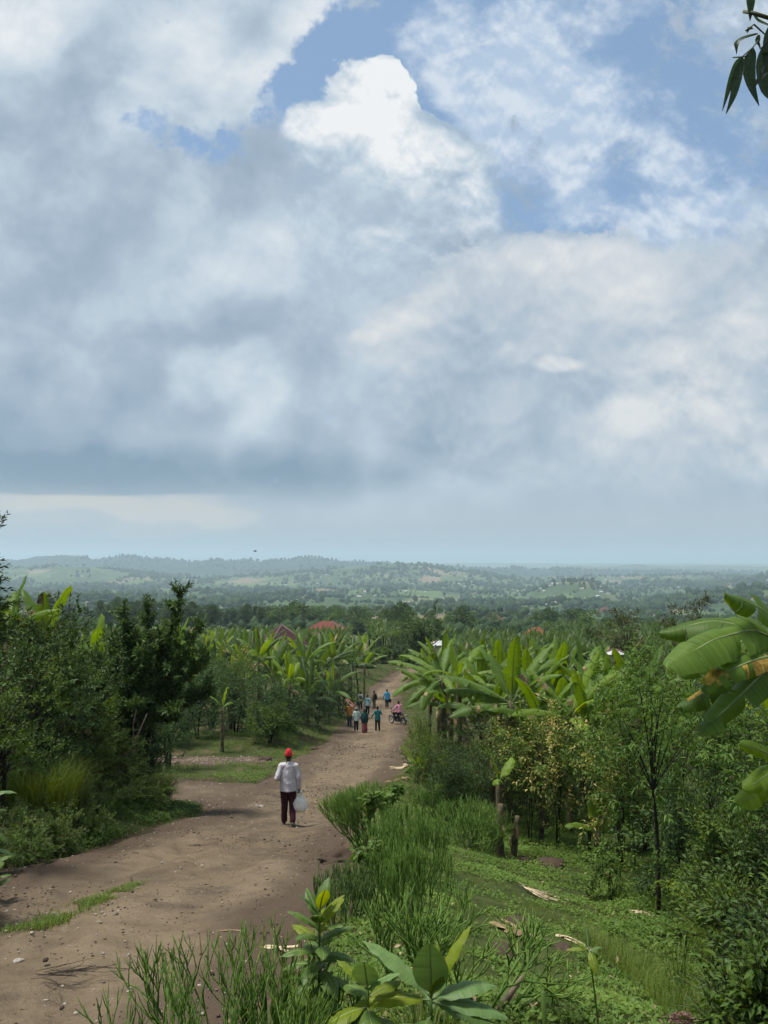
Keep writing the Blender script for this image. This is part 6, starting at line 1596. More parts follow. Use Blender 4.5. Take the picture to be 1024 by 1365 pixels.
# the white sack hangs from his right hand
def to_world(o, p): 
    c, s = math.cos(o.rotation_euler[2]), math.sin(o.rotation_euler[2]); k = o.scale[0]; p = np.array(p) * k
    return np.array([o.location[0] + c * p[0] - s * p[1], o.location[1] + s * p[0] + c * p[1], o.location[2] + p[2]])
M_SACK = mat_plain('white_woven_sack', (.74, .73, .67), .7, .2, .18, 14, .004)
hand = to_world(man, (.255, .03, .755))
root = link('sack', None, None, tuple(hand), 0, 1.2)
g = Geo(); n = 40; prof_ = [(.0, -.365), (.07, -.362), (.12, -.345), (.150, -.30), (.155, -.25), (.14, -.19), (.11, -.125), (.075, -.07), (.05, -.035), (.06, -.01), (.075, .005)]
an = np.arange(n) * 2 * np.pi / n; Vs = []
for r_, z_ in prof_:
    pl = 1 + (.10 * np.sin(an * 9 + 1) + .06 * np.sin(an * 14)) * np.clip((z_ + .30) / .25, 0, 1)
    Vs.append(np.stack([r_ * pl * np.cos(an), r_ * .8 * pl * np.sin(an), np.full(n, z_) + .012 * np.sin(an * 3) * (r_ > .1)], -1))
Vs = np.array(Vs); m_ = len(prof_); i = np.arange(m_ - 1)[:, None] * n; j = np.arange(n)[None]; k = (j + 1) % n
g.add(Vs.reshape(-1, 3), np.stack(np.broadcast_arrays(i + j, i + k, i + n + k, i + n + j), -1).reshape(-1, 4))
link('pouch', g.mesh('sack_pouch', [M_SACK]), root)
for s in (-1, 1):
    g = Geo(); f = np.linspace(0, np.pi, 9); add_tube(g, np.stack([.055 * np.cos(f), s * .02 + 0 * f, -.02 + .06 * np.sin(f)], -1), .009, 6); link('handle', g.mesh('sack_handle', [M_SACK]), root)
g = Geo(); f = np.linspace(0, 1, 6); add_tube(g, np.stack([-.05 - .05 * f, .0 * f, -.02 - .05 * f + .05 * f * f], -1), [.018, .02, .022, .02, .016, .008], 6); link('knot_ear', g.mesh('sack_ear', [M_SACK]), root)
tag(root, 'bulging white sack hanging from the hand of the red-capped man', 'sack')

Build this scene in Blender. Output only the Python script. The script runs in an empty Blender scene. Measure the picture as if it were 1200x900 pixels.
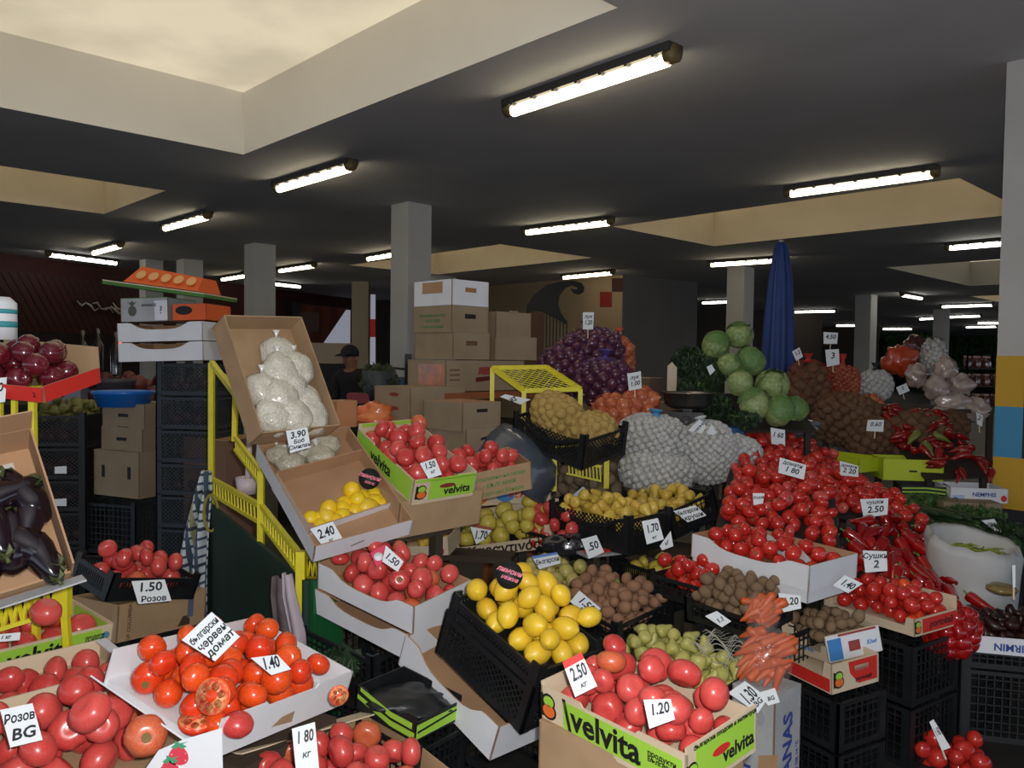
import bpy, math, random
import numpy as np
from mathutils import Matrix, Vector, Euler, noise
random.seed(7); RNG = np.random.default_rng(11)
SC = bpy.context.scene; COL = SC.collection
PI = math.pi; RAD = math.radians
# ------------------------------------------------------------------ camera
F, CAMZ = 931.0, 1.6
PITCH, ROLL = RAD(1.9), RAD(0.77)
fw = Vector((0, math.cos(PITCH), -math.sin(PITCH))); up0 = Vector((0, math.sin(PITCH), math.cos(PITCH))); rt0 = Vector((1, 0, 0))
rt = rt0*math.cos(ROLL) + up0*math.sin(ROLL); up = -rt0*math.sin(ROLL) + up0*math.cos(ROLL)
CAMP = Vector((0, 0, CAMZ))
cd = bpy.data.cameras.new('camera'); cam = bpy.data.objects.new('camera', cd); COL.objects.link(cam)
cd.sensor_width = 36.0; cd.lens = 36.0*F/1200; cd.clip_end = 300; cd.clip_start = .05
cam.matrix_world = Matrix(((rt.x, up.x, -fw.x, 0), (rt.y, up.y, -fw.y, 0), (rt.z, up.z, -fw.z, CAMZ), (0, 0, 0, 1)))
SC.camera = cam
def ray(px, py):
    d = rt*((px-600)/F) - up*((py-450)/F) + fw
    return d/d.y
def at(px, py, Y): return CAMP + ray(px, py)*Y          # point seen at a pixel, Y metres ahead
def atz(px, py, z):
    d = ray(px, py); return CAMP + d*((z-CAMZ)/d.z)
def proj(P):
    d = P-CAMP; z = d.dot(fw)
    return 600+F*d.dot(rt)/z, 450-F*d.dot(up)/z
# building grid: U runs away to the left, V away to the right
U = Vector((-.6915, .7224, 0)); V = Vector((.7224, .6915, 0))
YAW = -46.3                                             # local x of stall boxes = -U, local y = V
def uv(u, v, z): return U*u + V*v + Vector((0, 0, z))
# ------------------------------------------------------------------ materials
def lin(c):
    return tuple(((x/255)/12.92 if x/255 <= .04045 else ((x/255+.055)/1.055)**2.4) for x in c)
MATS = {}
def M(name, c, rough=.5, c2=None, nz=None, coat=0, metal=0, bump=None, emis=None, spec=.5, alpha=None, trans=0, pat=None):
    """c: sRGB; c2: second colour chosen per object; nz: (scale, colour, amount) blotches; bump: (scale, strength)"""
    if name in MATS: return MATS[name]
    m = bpy.data.materials.new(name); m.use_nodes = True; nt = m.node_tree; b = nt.nodes['Principled BSDF']
    N = nt.nodes.new; L = nt.links.new
    b.inputs['Roughness'].default_value = rough; b.inputs['Metallic'].default_value = metal
    b.inputs['Coat Weight'].default_value = coat; b.inputs['Coat Roughness'].default_value = .12
    b.inputs['Specular IOR Level'].default_value = spec
    col = (*lin(c), 1); b.inputs['Base Color'].default_value = col; out = None
    def mix(fac, A, B):
        x = N('ShaderNodeMix'); x.data_type = 'RGBA'
        if isinstance(fac, float): x.inputs[0].default_value = fac
        else: L(fac, x.inputs[0])
        for s, i in ((A, 6), (B, 7)):
            if isinstance(s, tuple): x.inputs[i].default_value = s
            else: L(s, x.inputs[i])
        return x.outputs[2]
    tc = N('ShaderNodeTexCoord')
    if c2:
        oi = N('ShaderNodeObjectInfo'); out = mix(oi.outputs['Random'], col, (*lin(c2), 1))
    if nz:
        n = N('ShaderNodeTexNoise'); n.inputs['Scale'].default_value = nz[0]; n.inputs['Detail'].default_value = 4
        L(tc.outputs['Object'], n.inputs['Vector'])
        r = N('ShaderNodeMapRange'); r.inputs[1].default_value = .42; r.inputs[2].default_value = .68; r.inputs[4].default_value = nz[2]
        L(n.outputs['Fac'], r.inputs[0]); out = mix(r.outputs[0], out or col, (*lin(nz[1]), 1))
    if pat: out = pat(nt, tc, mix, out or col)
    if out: L(out, b.inputs['Base Color'])
    if bump:
        n = N('ShaderNodeTexNoise' if len(bump) < 3 else 'ShaderNodeTexVoronoi'); n.inputs['Scale'].default_value = bump[0]
        L(tc.outputs['Object'], n.inputs['Vector']); bp = N('ShaderNodeBump'); bp.inputs['Strength'].default_value = bump[1]; bp.inputs['Distance'].default_value = .01
        L(n.outputs[0], bp.inputs['Height']); L(bp.outputs[0], b.inputs['Normal'])
    if emis: b.inputs['Emission Color'].default_value = (*lin(emis[0]), 1); b.inputs['Emission Strength'].default_value = emis[1]
    if alpha is not None: b.inputs['Alpha'].default_value = alpha
    if trans: b.inputs['Transmission Weight'].default_value = trans
    MATS[name] = m; return m
def stripes(axis, scale, c, duty=.5, coord='Object'):
    def f(nt, tc, mix, base):
        s = nt.nodes.new('ShaderNodeSeparateXYZ'); nt.links.new(tc.outputs[coord], s.inputs[0])
        a = nt.nodes.new('ShaderNodeMath'); a.operation = 'MULTIPLY'; a.inputs[1].default_value = scale; nt.links.new(s.outputs[axis], a.inputs[0])
        fr = nt.nodes.new('ShaderNodeMath'); fr.operation = 'FRACT'; nt.links.new(a.outputs[0], fr.inputs[0])
        lt = nt.nodes.new('ShaderNodeMath'); lt.operation = 'LESS_THAN'; lt.inputs[1].default_value = duty; nt.links.new(fr.outputs[0], lt.inputs[0])
        return mix(lt.outputs[0], base, (*lin(c), 1))
    return f
def both(*fs):
    def f(nt, tc, mix, base):
        for g in fs: base = g(nt, tc, mix, base)
        return base
    return f
def speckle(scale, c, lo=.0, hi=.3):
    def f(nt, tc, mix, base):
        v = nt.nodes.new('ShaderNodeTexVoronoi'); v.inputs['Scale'].default_value = scale; nt.links.new(tc.outputs['Object'], v.inputs['Vector'])
        r = nt.nodes.new('ShaderNodeMapRange'); r.inputs[1].default_value = lo; r.inputs[2].default_value = hi; r.inputs[3].default_value = 1; r.inputs[4].default_value = 0
        nt.links.new(v.outputs['Distance'], r.inputs[0]); return mix(r.outputs[0], base, (*lin(c), 1))
    return f
# ------------------------------------------------------------------ mesh builder
class MB:
    def __init__(s): s.v = []; s.f = []; s.m = []; s.sm = []
    def add(s, vs, fs, mi=0, smooth=False):
        b = len(s.v); s.v += [tuple(v) for v in vs]
        for f in fs: s.f.append([b+i for i in f]); s.m.append(mi); s.sm.append(smooth)
    def box(s, lo, hi, mi=0, X=None):
        vs = [Vector((x, y, z)) for z in (lo[2], hi[2]) for y in (lo[1], hi[1]) for x in (lo[0], hi[0])]
        if X is not None: vs = [X @ v for v in vs]
        s.add(vs, [(0, 2, 3, 1), (4, 5, 7, 6), (0, 1, 5, 4), (2, 6, 7, 3), (0, 4, 6, 2), (1, 3, 7, 5)], mi)
    def bar(s, p, q, w, h=None, mi=0, upv=None):
        p = Vector(p); q = Vector(q); d = q-p; ln = d.length
        if ln < 1e-6: return
        d /= ln; u = Vector(upv) if upv else Vector((0, 0, 1))
        if abs(d.dot(u)) > .98: u = Vector((1, 0, 0)) if abs(d.x) < .9 else Vector((0, 1, 0))
        sx = d.cross(u).normalized(); sz = sx.cross(d); h = h or w
        X = Matrix(((sx.x, d.x, sz.x, p.x), (sx.y, d.y, sz.y, p.y), (sx.z, d.z, sz.z, p.z), (0, 0, 0, 1)))
        s.box((-w/2, 0, -h/2), (w/2, ln, h/2), mi, X)
    def tube(s, pts, r, n=8, mi=0, caps=True):
        pts = [Vector(p) for p in pts]; rr = r if isinstance(r, (list, tuple)) else [r]*len(pts); vs = []; prev = None
        for i, p in enumerate(pts):
            d = (pts[min(i+1, len(pts)-1)]-pts[max(i-1, 0)]).normalized()
            a = prev if prev is not None else (Vector((0, 0, 1)) if abs(d.z) < .9 else Vector((1, 0, 0)))
            a = (a-d*a.dot(d)).normalized(); prev = a; b = d.cross(a)
            vs += [p+(a*math.cos(t)+b*math.sin(t))*rr[i] for t in (2*PI*k/n for k in range(n))]
        fs = [(i*n+k, i*n+(k+1) % n, (i+1)*n+(k+1) % n, (i+1)*n+k) for i in range(len(pts)-1) for k in range(n)]
        if caps: fs += [tuple(range(n-1, -1, -1)), tuple((len(pts)-1)*n+k for k in range(n))]
        s.add(vs, fs, mi, True)
    def lathe(s, prof, n=24, mi=0, X=None, smooth=True):
        vs = []; 
        for r, z in prof: vs += [Vector((r*math.cos(2*PI*k/n), r*math.sin(2*PI*k/n), z)) for k in range(n)]
        if X is not None: vs = [X @ v for v in vs]
        s.add(vs, [(i*n+k, i*n+(k+1) % n, (i+1)*n+(k+1) % n, (i+1)*n+k) for i in range(len(prof)-1) for k in range(n)], mi, smooth)
    def blob(s, fn, nu=16, nv=10, mi=0, X=None, top=None):
        """fn(theta 0..pi from +z, phi) -> Vector"""
        vs = [fn(0, 0)]
        for i in range(1, nv): vs += [fn(PI*i/nv, 2*PI*k/nu) for k in range(nu)]
        vs.append(fn(PI, 0)); fs = [(0, 1+k, 1+(k+1) % nu) for k in range(nu)]; cut = len(fs)
        for i in range(nv-2): fs += [(1+i*nu+k, 1+(i+1)*nu+k, 1+(i+1)*nu+(k+1) % nu, 1+i*nu+(k+1) % nu) for k in range(nu)]
        e = len(vs)-1; o = 1+(nv-2)*nu; fs += [(e, o+(k+1) % nu, o+k) for k in range(nu)]
        if X is not None: vs = [X @ Vector(v) for v in vs]
        if top is None: s.add(vs, fs, mi, True)
        else:
            b = len(s.v); s.v += [tuple(v) for v in vs]
            for i, f in enumerate(fs): s.f.append([b+j for j in f]); s.m.append(top if i < cut else mi); s.sm.append(True)
    def prism(s, poly, t, X, mi=0, mi_back=None, mi_edge=None):
        """poly (u, v) in local xz, front face towards -y, thickness t towards +y"""
        n = len(poly); vs = [X @ Vector((u, 0, v)) for u, v in poly] + [X @ Vector((u, t, v)) for u, v in poly]
        s.add(vs, [tuple(range(n))], mi); b = len(s.v)-2*n
        s.f.append([b+n+i for i in range(n-1, -1, -1)]); s.m.append(mi if mi_back is None else mi_back); s.sm.append(False)
        for i in range(n):
            j = (i+1) % n; s.f.append([b+j, b+i, b+n+i, b+n+j]); s.m.append(mi if mi_edge is None else mi_edge); s.sm.append(False)
    def mesh(s, name, mats):
        me = bpy.data.meshes.new(name); me.from_pydata(s.v, [], s.f); 
        for m in (mats if isinstance(mats, (list, tuple)) else [mats]): me.materials.append(m)
        me.polygons.foreach_set('material_index', s.m); me.polygons.foreach_set('use_smooth', s.sm); me.update(); return me
    def build(s, name, mats, parent=None, X=None): return link(name, s.mesh(name, mats), parent, X)
def link(name, data, parent=None, X=None):
    o = bpy.data.objects.new(name, data); COL.objects.link(o)
    if parent is not None: o.parent = parent
    if X is not None: o.matrix_local = X
    return o
def tag(o, label=None, cat=None, group=None, kind=None):
    if label: o['label'] = label
    if cat: o['category'] = cat
    if group: o['group'] = group
    if kind: o['kind'] = kind
    return o
def thing(name, label, cat, X=None, group=None):
    o = bpy.data.objects.new(name, None); COL.objects.link(o); o.empty_display_size = .05
    if X is not None: o.matrix_world = X
    return tag(o, label, cat, group)
def pose(loc, eul): return Matrix.LocRotScale(Vector(loc), Euler([RAD(a) for a in eul]), None)
def TR(x, y, z, rx=0, ry=0, rz=0): return Matrix.Translation((x, y, z)) @ Euler((RAD(rx), RAD(ry), RAD(rz))).to_matrix().to_4x4()
def text(parent, s, size, mat, X, bold=False, shear=0, align='CENTER', name='lettering', sx=1.0, spacing=1.0):
    c = bpy.data.curves.new(name, 'FONT'); c.body = s; c.size = size; c.shear = shear; c.align_x = align; c.align_y = 'CENTER'
    c.offset = size*(.025 if bold else 0); c.extrude = .0003; c.space_line = .8; c.space_character = spacing; c.resolution_u = 2
    c.materials.append(mat); o = bpy.data.objects.new(name, c); COL.objects.link(o); o.parent = parent
    o.matrix_local = X @ Matrix.Diagonal((sx, 1, 1, 1)); return o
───
Instruction:
Search the listing above for the string "this". Copy every line that contains it.

The result:
Keep writing the Blender script for this image. This is part 6, starting at line 1596. More parts follow. Use Blender 4.5. Take the picture to be 1024 by 1365 pixels.
Build this scene in Blender. Output only the Python script. The script runs in an empty Blender scene. Measure the picture as if it were 1200x900 pixels.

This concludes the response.